> _The task_
Locate the word "this" in the data below, then copy every line that holds it.

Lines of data
-=-=-

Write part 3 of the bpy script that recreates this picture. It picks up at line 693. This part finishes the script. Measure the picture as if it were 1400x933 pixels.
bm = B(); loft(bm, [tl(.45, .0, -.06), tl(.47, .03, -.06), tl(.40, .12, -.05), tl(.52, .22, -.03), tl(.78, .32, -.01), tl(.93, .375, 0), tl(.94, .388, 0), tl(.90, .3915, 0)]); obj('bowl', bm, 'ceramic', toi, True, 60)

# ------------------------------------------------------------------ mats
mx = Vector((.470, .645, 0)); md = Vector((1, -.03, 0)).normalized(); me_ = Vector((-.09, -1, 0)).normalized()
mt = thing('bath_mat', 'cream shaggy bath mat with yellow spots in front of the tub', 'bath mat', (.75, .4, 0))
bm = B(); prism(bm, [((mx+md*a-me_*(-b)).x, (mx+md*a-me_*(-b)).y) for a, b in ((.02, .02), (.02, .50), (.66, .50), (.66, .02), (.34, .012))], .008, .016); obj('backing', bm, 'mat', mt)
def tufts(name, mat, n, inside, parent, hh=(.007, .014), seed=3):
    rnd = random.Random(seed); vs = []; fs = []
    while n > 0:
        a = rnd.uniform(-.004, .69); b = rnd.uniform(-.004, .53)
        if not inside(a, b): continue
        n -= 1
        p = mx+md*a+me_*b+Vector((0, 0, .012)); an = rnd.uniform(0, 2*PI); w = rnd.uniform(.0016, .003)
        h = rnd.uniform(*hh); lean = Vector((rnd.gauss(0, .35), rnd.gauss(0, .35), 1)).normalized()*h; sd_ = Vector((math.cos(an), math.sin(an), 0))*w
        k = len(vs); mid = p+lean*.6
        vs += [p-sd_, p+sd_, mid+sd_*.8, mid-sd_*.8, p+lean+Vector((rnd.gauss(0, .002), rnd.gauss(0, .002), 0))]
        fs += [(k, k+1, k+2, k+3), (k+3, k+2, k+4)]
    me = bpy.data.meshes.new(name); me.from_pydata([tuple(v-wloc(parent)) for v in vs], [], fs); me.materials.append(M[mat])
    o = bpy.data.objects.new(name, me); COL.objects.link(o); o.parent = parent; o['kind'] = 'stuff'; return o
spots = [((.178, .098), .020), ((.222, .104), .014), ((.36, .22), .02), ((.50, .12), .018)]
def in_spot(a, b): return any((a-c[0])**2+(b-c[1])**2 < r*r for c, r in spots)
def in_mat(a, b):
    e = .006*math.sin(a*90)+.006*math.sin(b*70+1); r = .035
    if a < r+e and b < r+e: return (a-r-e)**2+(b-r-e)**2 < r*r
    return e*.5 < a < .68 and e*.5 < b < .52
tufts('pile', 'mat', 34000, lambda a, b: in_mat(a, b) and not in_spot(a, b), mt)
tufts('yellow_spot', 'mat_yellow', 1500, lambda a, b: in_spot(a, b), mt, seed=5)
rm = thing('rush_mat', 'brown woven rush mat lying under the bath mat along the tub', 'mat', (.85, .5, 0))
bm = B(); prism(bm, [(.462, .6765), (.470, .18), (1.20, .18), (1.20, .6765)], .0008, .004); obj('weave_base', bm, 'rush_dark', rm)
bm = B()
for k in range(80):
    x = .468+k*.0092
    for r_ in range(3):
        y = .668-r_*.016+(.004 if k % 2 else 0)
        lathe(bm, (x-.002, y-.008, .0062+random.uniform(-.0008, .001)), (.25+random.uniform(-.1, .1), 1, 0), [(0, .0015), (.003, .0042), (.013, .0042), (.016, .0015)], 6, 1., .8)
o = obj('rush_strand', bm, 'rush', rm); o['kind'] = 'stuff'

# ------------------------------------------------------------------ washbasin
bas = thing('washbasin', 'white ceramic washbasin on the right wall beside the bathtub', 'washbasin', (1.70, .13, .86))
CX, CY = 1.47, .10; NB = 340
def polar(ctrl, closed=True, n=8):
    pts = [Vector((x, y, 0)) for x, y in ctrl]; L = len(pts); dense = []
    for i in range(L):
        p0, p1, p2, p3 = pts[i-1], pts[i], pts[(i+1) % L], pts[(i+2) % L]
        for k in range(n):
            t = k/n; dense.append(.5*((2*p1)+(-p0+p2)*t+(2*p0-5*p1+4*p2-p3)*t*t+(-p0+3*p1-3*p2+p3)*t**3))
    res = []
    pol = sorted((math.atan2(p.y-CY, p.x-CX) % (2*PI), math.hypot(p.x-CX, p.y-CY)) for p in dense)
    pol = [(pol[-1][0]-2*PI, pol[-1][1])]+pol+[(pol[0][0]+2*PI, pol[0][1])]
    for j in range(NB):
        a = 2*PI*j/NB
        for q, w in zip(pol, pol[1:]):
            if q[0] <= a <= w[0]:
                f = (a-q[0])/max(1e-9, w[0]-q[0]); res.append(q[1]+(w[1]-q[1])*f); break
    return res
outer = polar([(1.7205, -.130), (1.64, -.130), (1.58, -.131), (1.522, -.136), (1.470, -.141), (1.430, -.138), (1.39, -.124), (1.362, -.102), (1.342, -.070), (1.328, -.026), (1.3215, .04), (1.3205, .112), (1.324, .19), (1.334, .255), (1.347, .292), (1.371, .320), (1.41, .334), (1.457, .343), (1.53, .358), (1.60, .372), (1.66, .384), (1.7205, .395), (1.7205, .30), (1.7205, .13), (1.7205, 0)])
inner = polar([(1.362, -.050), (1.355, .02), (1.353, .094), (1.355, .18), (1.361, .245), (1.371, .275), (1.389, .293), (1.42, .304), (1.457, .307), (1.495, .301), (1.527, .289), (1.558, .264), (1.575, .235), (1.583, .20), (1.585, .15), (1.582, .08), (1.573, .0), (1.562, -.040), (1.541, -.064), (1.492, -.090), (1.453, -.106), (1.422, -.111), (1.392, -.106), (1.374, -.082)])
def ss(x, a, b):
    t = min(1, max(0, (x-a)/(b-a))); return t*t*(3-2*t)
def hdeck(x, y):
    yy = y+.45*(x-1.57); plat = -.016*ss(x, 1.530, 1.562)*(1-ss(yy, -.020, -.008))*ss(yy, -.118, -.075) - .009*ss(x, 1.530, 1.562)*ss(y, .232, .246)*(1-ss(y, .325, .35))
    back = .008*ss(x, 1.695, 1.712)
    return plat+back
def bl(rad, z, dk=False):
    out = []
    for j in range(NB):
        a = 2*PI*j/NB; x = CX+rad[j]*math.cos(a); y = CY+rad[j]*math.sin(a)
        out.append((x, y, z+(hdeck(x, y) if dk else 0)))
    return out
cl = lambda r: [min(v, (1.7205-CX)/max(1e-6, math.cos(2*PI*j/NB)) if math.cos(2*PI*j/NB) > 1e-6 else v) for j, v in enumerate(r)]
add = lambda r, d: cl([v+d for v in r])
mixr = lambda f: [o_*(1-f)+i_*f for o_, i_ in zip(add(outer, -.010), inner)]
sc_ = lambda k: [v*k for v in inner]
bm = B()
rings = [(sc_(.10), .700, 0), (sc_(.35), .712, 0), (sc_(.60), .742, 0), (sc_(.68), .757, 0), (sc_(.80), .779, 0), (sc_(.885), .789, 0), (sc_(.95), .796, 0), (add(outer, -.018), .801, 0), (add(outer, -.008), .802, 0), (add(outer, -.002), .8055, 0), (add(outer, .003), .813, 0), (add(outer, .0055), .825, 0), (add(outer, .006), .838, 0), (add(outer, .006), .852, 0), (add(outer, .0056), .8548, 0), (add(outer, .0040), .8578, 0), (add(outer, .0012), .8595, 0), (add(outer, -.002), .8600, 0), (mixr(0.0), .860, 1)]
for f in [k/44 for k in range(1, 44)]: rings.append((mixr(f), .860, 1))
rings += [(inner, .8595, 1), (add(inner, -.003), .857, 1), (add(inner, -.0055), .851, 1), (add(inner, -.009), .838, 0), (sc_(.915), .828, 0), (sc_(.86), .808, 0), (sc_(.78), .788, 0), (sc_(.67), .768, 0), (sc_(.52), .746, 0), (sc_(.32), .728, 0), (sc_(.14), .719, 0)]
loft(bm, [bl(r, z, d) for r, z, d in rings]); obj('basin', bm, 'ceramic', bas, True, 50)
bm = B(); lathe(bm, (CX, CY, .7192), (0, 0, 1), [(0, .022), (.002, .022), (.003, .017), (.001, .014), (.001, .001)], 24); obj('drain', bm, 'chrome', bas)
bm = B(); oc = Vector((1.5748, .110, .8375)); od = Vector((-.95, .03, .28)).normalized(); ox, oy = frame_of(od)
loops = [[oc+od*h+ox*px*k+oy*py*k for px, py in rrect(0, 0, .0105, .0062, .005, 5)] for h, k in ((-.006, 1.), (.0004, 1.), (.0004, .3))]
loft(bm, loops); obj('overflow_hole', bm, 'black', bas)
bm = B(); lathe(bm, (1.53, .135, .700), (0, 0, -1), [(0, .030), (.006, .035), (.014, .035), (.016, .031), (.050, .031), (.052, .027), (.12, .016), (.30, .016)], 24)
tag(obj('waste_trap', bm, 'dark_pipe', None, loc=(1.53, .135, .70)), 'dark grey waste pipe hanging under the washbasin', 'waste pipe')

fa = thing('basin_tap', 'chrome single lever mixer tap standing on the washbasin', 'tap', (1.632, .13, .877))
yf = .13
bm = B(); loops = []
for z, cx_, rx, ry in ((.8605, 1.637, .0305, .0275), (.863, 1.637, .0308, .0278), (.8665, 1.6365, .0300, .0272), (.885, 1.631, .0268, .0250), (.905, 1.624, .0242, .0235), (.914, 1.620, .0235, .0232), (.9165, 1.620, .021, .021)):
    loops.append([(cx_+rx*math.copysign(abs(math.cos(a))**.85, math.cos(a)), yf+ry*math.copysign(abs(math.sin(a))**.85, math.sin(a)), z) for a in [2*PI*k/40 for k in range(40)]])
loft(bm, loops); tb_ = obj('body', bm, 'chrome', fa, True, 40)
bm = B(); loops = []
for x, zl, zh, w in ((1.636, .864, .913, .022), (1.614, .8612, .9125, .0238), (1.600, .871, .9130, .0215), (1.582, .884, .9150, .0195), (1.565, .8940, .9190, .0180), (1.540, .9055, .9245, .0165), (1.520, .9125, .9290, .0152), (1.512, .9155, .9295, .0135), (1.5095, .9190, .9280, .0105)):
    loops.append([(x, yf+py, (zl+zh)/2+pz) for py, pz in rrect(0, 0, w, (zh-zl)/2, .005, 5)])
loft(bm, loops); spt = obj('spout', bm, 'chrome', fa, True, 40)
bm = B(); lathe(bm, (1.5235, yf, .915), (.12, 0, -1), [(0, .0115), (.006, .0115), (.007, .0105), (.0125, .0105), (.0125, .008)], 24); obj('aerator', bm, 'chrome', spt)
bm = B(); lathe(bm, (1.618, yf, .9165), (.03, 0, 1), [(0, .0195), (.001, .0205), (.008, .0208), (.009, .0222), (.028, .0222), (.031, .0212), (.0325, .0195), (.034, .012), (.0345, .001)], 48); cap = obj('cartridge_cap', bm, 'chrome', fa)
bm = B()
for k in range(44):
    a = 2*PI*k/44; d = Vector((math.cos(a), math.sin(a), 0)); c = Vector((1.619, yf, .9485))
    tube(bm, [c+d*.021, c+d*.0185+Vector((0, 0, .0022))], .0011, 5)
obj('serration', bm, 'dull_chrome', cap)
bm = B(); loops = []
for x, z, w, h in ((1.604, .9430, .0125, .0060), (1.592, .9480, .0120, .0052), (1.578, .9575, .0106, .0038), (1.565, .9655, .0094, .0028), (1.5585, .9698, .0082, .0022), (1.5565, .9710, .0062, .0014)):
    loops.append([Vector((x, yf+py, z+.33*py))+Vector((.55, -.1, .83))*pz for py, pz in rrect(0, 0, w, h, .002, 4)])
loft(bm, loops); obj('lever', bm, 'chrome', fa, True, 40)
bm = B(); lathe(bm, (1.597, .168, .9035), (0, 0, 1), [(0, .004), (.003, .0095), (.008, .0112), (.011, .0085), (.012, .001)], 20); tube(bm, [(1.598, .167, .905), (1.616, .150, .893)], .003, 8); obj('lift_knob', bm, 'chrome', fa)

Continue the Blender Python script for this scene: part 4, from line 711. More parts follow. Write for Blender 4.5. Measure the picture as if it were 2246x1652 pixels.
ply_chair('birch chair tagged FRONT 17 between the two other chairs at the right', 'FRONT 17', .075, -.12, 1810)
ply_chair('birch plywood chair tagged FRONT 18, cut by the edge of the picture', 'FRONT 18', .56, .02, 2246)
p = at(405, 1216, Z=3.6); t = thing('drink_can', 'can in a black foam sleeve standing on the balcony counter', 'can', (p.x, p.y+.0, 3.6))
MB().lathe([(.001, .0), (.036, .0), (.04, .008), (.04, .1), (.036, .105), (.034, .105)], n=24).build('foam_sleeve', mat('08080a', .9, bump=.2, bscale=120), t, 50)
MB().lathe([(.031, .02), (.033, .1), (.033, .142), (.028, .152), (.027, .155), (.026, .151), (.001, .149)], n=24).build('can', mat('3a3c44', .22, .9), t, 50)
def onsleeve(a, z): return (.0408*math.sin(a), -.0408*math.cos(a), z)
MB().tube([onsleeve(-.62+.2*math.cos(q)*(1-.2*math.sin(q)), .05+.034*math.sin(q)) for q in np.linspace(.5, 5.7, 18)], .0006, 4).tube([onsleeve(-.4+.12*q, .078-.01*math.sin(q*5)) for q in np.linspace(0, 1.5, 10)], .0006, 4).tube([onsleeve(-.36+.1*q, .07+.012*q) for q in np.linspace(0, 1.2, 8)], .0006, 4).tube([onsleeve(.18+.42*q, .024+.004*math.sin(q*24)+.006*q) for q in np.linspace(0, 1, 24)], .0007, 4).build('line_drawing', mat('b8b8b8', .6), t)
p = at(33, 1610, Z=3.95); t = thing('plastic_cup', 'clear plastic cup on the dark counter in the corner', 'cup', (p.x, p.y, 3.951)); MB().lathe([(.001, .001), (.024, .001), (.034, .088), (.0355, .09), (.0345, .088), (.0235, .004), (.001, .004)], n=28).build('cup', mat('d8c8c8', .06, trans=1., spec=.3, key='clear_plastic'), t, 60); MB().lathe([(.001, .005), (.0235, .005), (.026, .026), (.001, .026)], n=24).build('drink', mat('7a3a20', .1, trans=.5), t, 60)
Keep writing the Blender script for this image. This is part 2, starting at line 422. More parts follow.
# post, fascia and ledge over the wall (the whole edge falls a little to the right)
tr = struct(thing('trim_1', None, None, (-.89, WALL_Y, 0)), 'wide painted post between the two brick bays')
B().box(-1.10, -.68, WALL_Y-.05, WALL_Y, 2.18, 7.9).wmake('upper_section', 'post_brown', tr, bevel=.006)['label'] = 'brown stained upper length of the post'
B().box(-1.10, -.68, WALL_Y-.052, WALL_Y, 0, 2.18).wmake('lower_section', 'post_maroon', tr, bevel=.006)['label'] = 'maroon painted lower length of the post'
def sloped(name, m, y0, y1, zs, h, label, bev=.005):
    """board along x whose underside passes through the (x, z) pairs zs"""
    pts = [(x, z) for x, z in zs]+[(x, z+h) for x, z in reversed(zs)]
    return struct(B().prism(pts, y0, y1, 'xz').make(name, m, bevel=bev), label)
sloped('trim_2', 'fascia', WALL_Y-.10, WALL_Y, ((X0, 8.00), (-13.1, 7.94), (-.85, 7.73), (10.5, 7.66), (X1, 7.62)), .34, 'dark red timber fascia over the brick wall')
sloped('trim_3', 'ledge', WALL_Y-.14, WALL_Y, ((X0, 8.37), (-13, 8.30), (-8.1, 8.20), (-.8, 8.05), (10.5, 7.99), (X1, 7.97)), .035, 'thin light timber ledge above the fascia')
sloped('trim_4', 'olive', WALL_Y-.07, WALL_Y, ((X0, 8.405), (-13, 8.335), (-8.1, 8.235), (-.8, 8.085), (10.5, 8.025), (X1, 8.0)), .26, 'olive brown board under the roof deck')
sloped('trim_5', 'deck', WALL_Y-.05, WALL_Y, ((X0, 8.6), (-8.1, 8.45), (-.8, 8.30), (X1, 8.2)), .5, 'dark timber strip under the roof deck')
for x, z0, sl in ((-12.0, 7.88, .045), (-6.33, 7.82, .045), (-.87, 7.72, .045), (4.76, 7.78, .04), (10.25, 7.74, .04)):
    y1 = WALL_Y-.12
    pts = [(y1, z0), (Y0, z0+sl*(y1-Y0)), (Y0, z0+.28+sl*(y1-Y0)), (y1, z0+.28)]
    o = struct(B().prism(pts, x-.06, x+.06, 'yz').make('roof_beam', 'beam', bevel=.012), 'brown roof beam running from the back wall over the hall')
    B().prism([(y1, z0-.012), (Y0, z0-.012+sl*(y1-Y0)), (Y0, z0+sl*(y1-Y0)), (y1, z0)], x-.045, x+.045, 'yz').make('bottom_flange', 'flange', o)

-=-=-

> _Result_
Write part 3 of the bpy script that recreates this picture. It picks up at line 693. This part finishes the script. Measure the picture as if it were 1400x933 pixels.
Continue the Blender Python script for this scene: part 4, from line 711. More parts follow. Write for Blender 4.5. Measure the picture as if it were 2246x1652 pixels.
Keep writing the Blender script for this image. This is part 2, starting at line 422. More parts follow.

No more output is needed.